Dans le football amateur, il n’est pas rare que l’argent soit le nerf de la guerre et que des retards de paiement de primes apparaissent, comme ça a été le cas à Walhain. « Nous n’avons pas des problèmes d’argent, juste de timing. Je suis très proche de mes joueurs et aucun ne s’est jamais plaint », réfute le vice-président de Walhain.

Le gros point noir se situe au niveau des installations. La commune de Walhain a décidé de ne pas prolonger la convention garantissant l’accès aux installations au Wallonia Walhain. Une convention qui avait pris fin en 2012, mais dont l’accord était reproduit tacitement chaque saison. Cela ne sera pas le cas la saison prochaine. La commune a lancé un appel à projet et le FC Walhain a été créé pour s’installer aux Boscailles en lieu et place du Wallonia, qui se retrouve sans stade. Le différend a été porté devant la Justice tant le désaccord est total.

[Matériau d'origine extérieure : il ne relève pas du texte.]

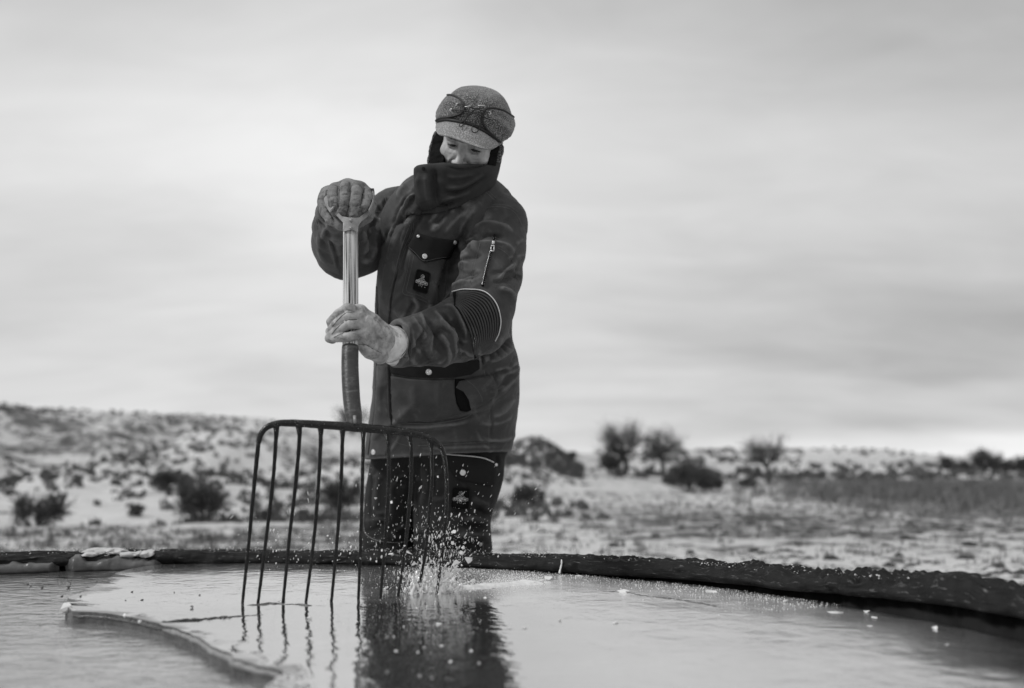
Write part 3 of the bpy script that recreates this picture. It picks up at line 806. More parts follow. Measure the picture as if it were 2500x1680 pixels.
def lipz(a):          # the tyre was cut unevenly: its rim stands higher at the right
    return np.interp(a, [-3.2, -0.9, -0.5, 0.0, 0.2, 0.41, 0.62, 0.97, 1.23, 1.5, 1.9, 3.2], [0.015, 0.018, 0.012, 0.004, 0.006, 0.010, 0.015, 0.028, 0.047, 0.055, 0.05, 0.02])
prof = [(0.012, LIP - 0.034), (-0.006, LIP - 0.034), (-0.014, LIP - 0.031), (-0.019, LIP - 0.025), (-0.020, LIP - 0.018), (-0.017, LIP - 0.010), (-0.010, LIP - 0.003), (0.0, LIP), (0.012, LIP + 0.001),
        (0.024, LIP), (0.036, LIP + 0.001), (0.048, LIP), (0.060, LIP), (0.072, LIP - 0.001), (0.084, LIP - 0.002), (0.096, LIP - 0.006), (0.105, LIP - 0.014), (0.110, LIP - 0.03), (0.112, LIP - 0.08), (0.13, 0.1), (0.14, GZ - 0.03)]
def torn(c, k, a, base):
    w1 = np.clip(1 - np.abs(k - 0.22) / 0.2, 0, 1)
    n1 = fbm(c * [1, 0.6, 1], 9, 4, 0.6, 3); n2 = fbm(c * [0.5, 3.0, 1], 24, 3, 0.6, 8); n3 = 1 - 2 * np.abs(fbm(c * [0.6, 2.5, 1], 15, 3, 0.6, 5))
    n4 = fbm(base * [1, 1, 1], 55, 3, 0.6, 15) * np.clip(0.6 + 2.2 * fbm(base, 7, 2, 0.5, 44), 0, 1.8); n5 = fbm(base, 13, 3, 0.55, 61)
    top = np.clip((k - 0.2) / 0.06, 0, 1) * np.clip((0.78 - k) / 0.06, 0, 1)
    strata = 1 - 2 * np.abs(fbm(c * [0.10, 1.6, 1] + [0, 0, 3], 34, 3, 0.55, 25)); far = np.clip((a - 0.2) / 0.8, 0.35, 1)
    dz = top * 1.5 * (n5 * 0.010 + n2 * 0.007 + n3 * 0.007 - 0.004 + n4 * 0.008 + strata * 0.010) * far + n1 * 0.012 * np.clip(w1 + top * 0.4, 0, 1) * far
    dr = -np.abs(n1) * 0.034 * w1 - n3 * 0.010 * w1 + n4 * 0.005 * (k < 0.3)
    notch = np.clip(vnoise(c * [7, 0.001, 0]) - 0.45, 0, 1) * 0.05
    dz = dz - notch * (k > 0.6) * (k < 0.9)
    return dr, dz
ring('torn_rim', prof, MRUB, -1.2, 1.85, 1700, torn, 1, dense=64)
ring('torn_rim', prof, MRUB, 1.85, 2 * math.pi - 1.2, 160, torn, 1, dense=64)
def wallw(c, k, a, base):
    n1 = fbm(c * [1, 0.15, 1], 14, 3, 0.5, 31); n2 = fbm(base, 25, 3, 0.5, 4)
    return n1 * 0.010 + n2 * 0.003, 0 * k
ring('inner_wall', [(0.035, LIP - 0.018), (0.012, LIP - 0.030), (0.008, LIP - 0.05), (0.006, 0.315), (0.004, 0.25), (0.0, 0.15), (0, GZ)], MWALL, -math.pi, math.pi, 1400, wallw, 2)

# ------------------------------------------------------------------ water
def water_material():
    m = bpy.data.materials.new('dark_water'); m.use_nodes = True
    t = m.node_tree; b = t.nodes['Principled BSDF']; L = t.links.new
    tc = N(t, 'ShaderNodeTexCoord')
    n0 = N(t, 'ShaderNodeTexNoise', i_Scale=5.0, i_Detail=6.0, i_Roughness=0.65); L(tc.outputs['Object'], n0.inputs[0])
    L(ramp(t, n0.outputs[0], [(0.38, 0.05), (0.66, 0.30)]), b.inputs['Base Color'])
    b.inputs['Roughness'].default_value = 0.07; b.inputs['IOR'].default_value = 1.75
    mp = N(t, 'ShaderNodeMapping'); L(tc.outputs['Object'], mp.inputs[0]); mp.inputs['Scale'].default_value = (1.0, 1.6, 1); mp.inputs['Rotation'].default_value = (0, 0, 0.35)
    n1 = N(t, 'ShaderNodeTexNoise', i_Scale=26.0, i_Detail=4.0, i_Roughness=0.55, i_Distortion=0.4); L(mp.outputs[0], n1.inputs[0])
    n2 = N(t, 'ShaderNodeTexNoise', i_Scale=7.0, i_Detail=2.0, i_Roughness=0.5); L(mp.outputs[0], n2.inputs[0])
    hgt = math_node(t, 'MULTIPLY_ADD', n2.outputs[0], 1.6, n1.outputs[0])
    bp = N(t, 'ShaderNodeBump', i_Strength=0.5, i_Distance=0.006); L(hgt, bp.inputs['Height']); L(bp.outputs[0], b.inputs['Normal'])
    return m
MWATER = water_material(); glaze(MWATER, 0.35, 0.8, 0.07)
def disc(name, z, mat):
    n = 90; rr = np.linspace(0, 1, 14); A = np.arange(n) * 2 * math.pi / n
    R = TR + 0.003
    v = [[TC[0], TC[1], z]] + [[TC[0] + R * r * math.sin(a), TC[1] + R * r * math.cos(a), z] for r in rr[1:] for a in A]
    f = [(0, 1 + (j + 1) % n, 1 + j) for j in range(n)]
    for i in range(len(rr) - 2):
        for j in range(n):
            k = (j + 1) % n; f.append((1 + i * n + j, 1 + i * n + k, 1 + (i + 1) * n + k, 1 + (i + 1) * n + j))
    return obj(name, v, f, mat)
tag(disc('water', WAT, MWATER), kind='structure')

# ------------------------------------------------------------------ ice sheets (two plates either side of a crack, and slabs frozen to the wall)
def ice_material():
    m = bpy.data.materials.new('wet_ice'); m.use_nodes = True
    t = m.node_tree; b = t.nodes['Principled BSDF']; L = t.links.new
    tc = N(t, 'ShaderNodeTexCoord'); at = N(t, 'ShaderNodeAttribute', attribute_name='frost')
    n0 = N(t, 'ShaderNodeTexNoise', i_Scale=6.0, i_Detail=7.0, i_Roughness=0.62); L(tc.outputs['Object'], n0.inputs[0])
    n3 = N(t, 'ShaderNodeTexNoise', i_Scale=160.0, i_Detail=2.0, i_Roughness=0.6); L(tc.outputs['Object'], n3.inputs[0])
    f0 = math_node(t, 'ADD', at.outputs['Fac'], math_node(t, 'MULTIPLY_ADD', n0.outputs[0], 0.7, -0.35))
    f = math_node(t, 'MAXIMUM', math_node(t, 'MINIMUM', f0, 1.0), 0.0)
    base = math_node(t, 'MULTIPLY_ADD', f, 0.50, 0.05)
    gr = math_node(t, 'MULTIPLY', ramp(t, n3.outputs[0], [(0.50, 0.0), (0.66, 1.0)]), math_node(t, 'MULTIPLY', f, 0.22))
    base = math_node(t, 'ADD', base, gr)
    cb = N(t, 'ShaderNodeCombineColor'); [L(base, cb.inputs[i]) for i in range(3)]
    L(cb.outputs[0], b.inputs['Base Color'])
    L(math_node(t, 'MULTIPLY_ADD', f, 0.22, 0.05), b.inputs['Roughness']); b.inputs['IOR'].default_value = 1.6
    n1 = N(t, 'ShaderNodeTexNoise', i_Scale=34.0, i_Detail=3.0, i_Roughness=0.5); L(tc.outputs['Object'], n1.inputs[0])
    n2 = N(t, 'ShaderNodeTexNoise', i_Scale=9.0, i_Detail=2.0, i_Roughness=0.5, i_Distortion=0.5); L(tc.outputs['Object'], n2.inputs[0])
    hgt = math_node(t, 'MULTIPLY_ADD', n2.outputs[0], 1.3, math_node(t, 'MULTIPLY', n1.outputs[0], 0.55))
    hgt = math_node(t, 'ADD', hgt, math_node(t, 'MULTIPLY', n3.outputs[0], math_node(t, 'MULTIPLY', f, 0.25)))
    bp = N(t, 'ShaderNodeBump', i_Strength=0.42, i_Distance=0.005); L(hgt, bp.inputs['Height']); L(bp.outputs[0], b.inputs['Normal'])
    return m
MICE = ice_material(); glaze(MICE, 0.58, 0.95, 0.06)
MEDGE = material('ice_edge', 0.07, 0.25, 0.5, 30, bump=0.6, bscale=120, bdist=0.004, spec=0.6)
MFROST = material('crushed_ice', 0.62, 0.4, 0.2, 60, bump=0.6, bscale=200, bdist=0.003, spec=0.5)
# the broken edge of the sheet, from the wall at the left round to the bottom of the picture
edge_px = [(352, 1386), (300, 1397), (262, 1418), (205, 1448), (168, 1466), (158, 1486), (176, 1500), (225, 1503), (300, 1512), (360, 1524), (420, 1538), (470, 1556), (520, 1585), (570, 1613), (625, 1634), (690, 1650), (660, 1672), (640, 1700), (640, 1800), (650, 2300)]
edge = np.array([PZ(x, y, ICE) for x, y in edge_px])[:, :2]
e2 = spline(edge, 240); rg = np.random.default_rng(5)
jit = fbm(np.hstack([e2, np.zeros((240, 1))]), 22, 4, 0.6, 4) * 0.010; jit2 = fbm(np.hstack([e2, np.ones((240, 1))]), 22, 4, 0.6, 9) * 0.010
e2 = e2 + np.stack([jit, jit2], 1)
def rimpt(a, r=TR - 0.004): return np.array([TC[0] + r * math.sin(a), TC[1] + r * math.cos(a)])
a_start = math.atan2(e2[0][0] - TC[0], e2[0][1] - TC[1])
a_end = math.atan2(e2[-1][0] - TC[0], e2[-1][1] - TC[1])
arc = np.array([rimpt(a) for a in np.linspace(a_start, a_end if a_end > a_start else a_end + 2 * math.pi, 200)])[::-1]
outline = np.vstack([e2, arc[1:-1]])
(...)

Une situation qui ne garantit pas l’avenir du club, mais ce que regrette le plus le directeur sportif, c’est que le positif n’a jamais été mis en avant: « Nous avons payé les formations de nos entraîneurs pour faire un gros travail au niveau de la formation. Ça a fonctionné puisque nous avons un jeune qui vient de rejoindre Istanbul Basaksehir en D1 turque et un gardien qui a signé au Standard en janvier. »

Chakib Maimouni espère que les frères Rezki ne feront pas face à la même obstination à l’égard de leur projet: « Dans le football amateur, il faut toujours lutter contre les jaloux qui veulent détruire vos ambitions. Les frères Rezki sont de bonnes personnes, humbles et avec un projet dans lequel je me reconnais. Je serais ravi de collaborer avec eux en organisant par exemple un match amical. »

S’il regrette ce qu’il considère comme de l’acharnement contre son club, Chakib Maimouni reconnaît toutefois que l’entrée en matière était quelque peu manquée: « On aurait dû être plus modeste en arrivant, avoir de moins grands objectifs. On nous aurait peut-être moins tenu rigueur des mauvais résultats au début de l’aventure. »

Une attitude adoptée par Mustapha Rezki: « L’avantage, c’est que personne ne nous connaît et on espère pouvoir jouer là-dessus. L’objectif c’est évidemment le maintien pour une première saison, mais on sait qu’on ne va parler que des résultats. »

Le football amateur est un grand champ de bataille où tout le monde veut s’accaparer sa part de succès. Avant de voir très grand, il faut convaincre ses propres terres. Voilà le défi qui attend les frères Rezki du côté de Durbuy.